When the day finally arrived that I didn't have to put on a woolly hat and mittens, I went out to face the winter's destruction.  I knew exactly what my first job would be - picking up the bark and branches my dying sugar maple had been shedding all winter and the stubby broken limbs littering the lawn from the Carpathian walnut, riddled with holes made by the sapsuckers.



That debris will make good kindling next year for the wood stove, but picking it was a full morning's work and not what my bad back needed.  In fact the only other job I could tackle that day was one that didn't 
involve leaning over - cutting back the autumn clematis beside the front porch.  It always amazes me how fast  the new stems of that clematis will sprout and climb and even reach the porch roof by June.
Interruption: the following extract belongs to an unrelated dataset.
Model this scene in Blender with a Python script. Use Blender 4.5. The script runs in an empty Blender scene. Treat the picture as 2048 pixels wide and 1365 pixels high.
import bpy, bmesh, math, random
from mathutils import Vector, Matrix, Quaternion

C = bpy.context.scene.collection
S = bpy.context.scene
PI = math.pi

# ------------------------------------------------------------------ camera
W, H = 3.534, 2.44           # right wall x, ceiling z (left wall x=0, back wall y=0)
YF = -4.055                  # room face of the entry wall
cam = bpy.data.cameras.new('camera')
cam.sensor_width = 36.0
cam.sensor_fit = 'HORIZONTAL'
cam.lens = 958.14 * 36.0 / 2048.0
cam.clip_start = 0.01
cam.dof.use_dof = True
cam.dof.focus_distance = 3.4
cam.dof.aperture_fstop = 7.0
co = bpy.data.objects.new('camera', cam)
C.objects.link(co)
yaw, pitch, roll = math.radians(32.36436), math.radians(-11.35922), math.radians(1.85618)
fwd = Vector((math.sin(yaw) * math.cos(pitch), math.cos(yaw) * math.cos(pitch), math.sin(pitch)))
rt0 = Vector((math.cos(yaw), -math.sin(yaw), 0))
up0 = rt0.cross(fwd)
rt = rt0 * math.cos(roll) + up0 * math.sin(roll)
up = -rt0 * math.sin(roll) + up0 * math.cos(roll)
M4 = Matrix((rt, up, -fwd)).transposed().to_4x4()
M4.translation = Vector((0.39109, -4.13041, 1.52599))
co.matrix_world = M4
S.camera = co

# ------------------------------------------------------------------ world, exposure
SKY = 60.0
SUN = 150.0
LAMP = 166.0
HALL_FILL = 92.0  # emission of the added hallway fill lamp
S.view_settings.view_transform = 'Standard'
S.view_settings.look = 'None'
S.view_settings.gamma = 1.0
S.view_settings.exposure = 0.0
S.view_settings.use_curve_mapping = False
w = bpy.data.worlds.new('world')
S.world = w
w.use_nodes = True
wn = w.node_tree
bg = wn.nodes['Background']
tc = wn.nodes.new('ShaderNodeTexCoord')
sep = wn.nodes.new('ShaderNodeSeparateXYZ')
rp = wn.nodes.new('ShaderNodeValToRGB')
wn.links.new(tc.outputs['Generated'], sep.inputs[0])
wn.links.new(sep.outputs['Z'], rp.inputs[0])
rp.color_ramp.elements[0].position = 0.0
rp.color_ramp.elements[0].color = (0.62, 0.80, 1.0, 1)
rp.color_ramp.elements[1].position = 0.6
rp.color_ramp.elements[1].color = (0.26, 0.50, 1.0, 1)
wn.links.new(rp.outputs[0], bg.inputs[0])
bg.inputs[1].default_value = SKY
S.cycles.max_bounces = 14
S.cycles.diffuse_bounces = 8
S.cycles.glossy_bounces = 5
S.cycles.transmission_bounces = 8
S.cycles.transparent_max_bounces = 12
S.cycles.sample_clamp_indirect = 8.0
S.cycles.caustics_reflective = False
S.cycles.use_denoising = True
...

That is 
not true of my other clematis vines which I must cut back in a very limited way.                                      

Since my back is still in bad shape, I was relieved when that one warm day was followed by more cold  and rain, but how to finish the rest of this column presented a problem.  I decided to fill it by mentioning a few of the other jobs I will tackle when my back and the weather improve.  You probably won't learn much, but it   might make you thankful that your own garden chores aren't as major as the ones I'll face on Locust Hill.     



As you can see, I don't tidy up my 100-foot perennial border each fall.  The big reason I wait until spring is because the stalks of all the tall plants, phlox, asters, daisies, etc. if removed in late September or October must be individually clipped, while in April they can be broken off by hand, a dozen at a time.  Plus the fact that doing the job in April is much more fun - discovering the first green leaves of a lupine pushing up through the debris, uprooting a thistle with ease from the wet soil, or releasing a struggling daffodil of the old dead leaves strangling it.

There are scummy birdbaths to clean and all that tired ivy on the wall behind the birdbath that needs to be clipped - so much prettier when you can see the stone wall.  There are also many shrubs that need pruning and as you can see below, hunks of lawn uprooted by the town plow to replace.


                                                     

And lest I forget - there's the yearly chore of mending the sheep fences.  This is usually not a big job, but after the winter's heavy snows, our fences, as you can see, are showing their age.  Hopefully you will not have quite so many spring chores to tackle when warm weather gets here.  Surely we will wake up to      beautiful sunshine on Easter morning.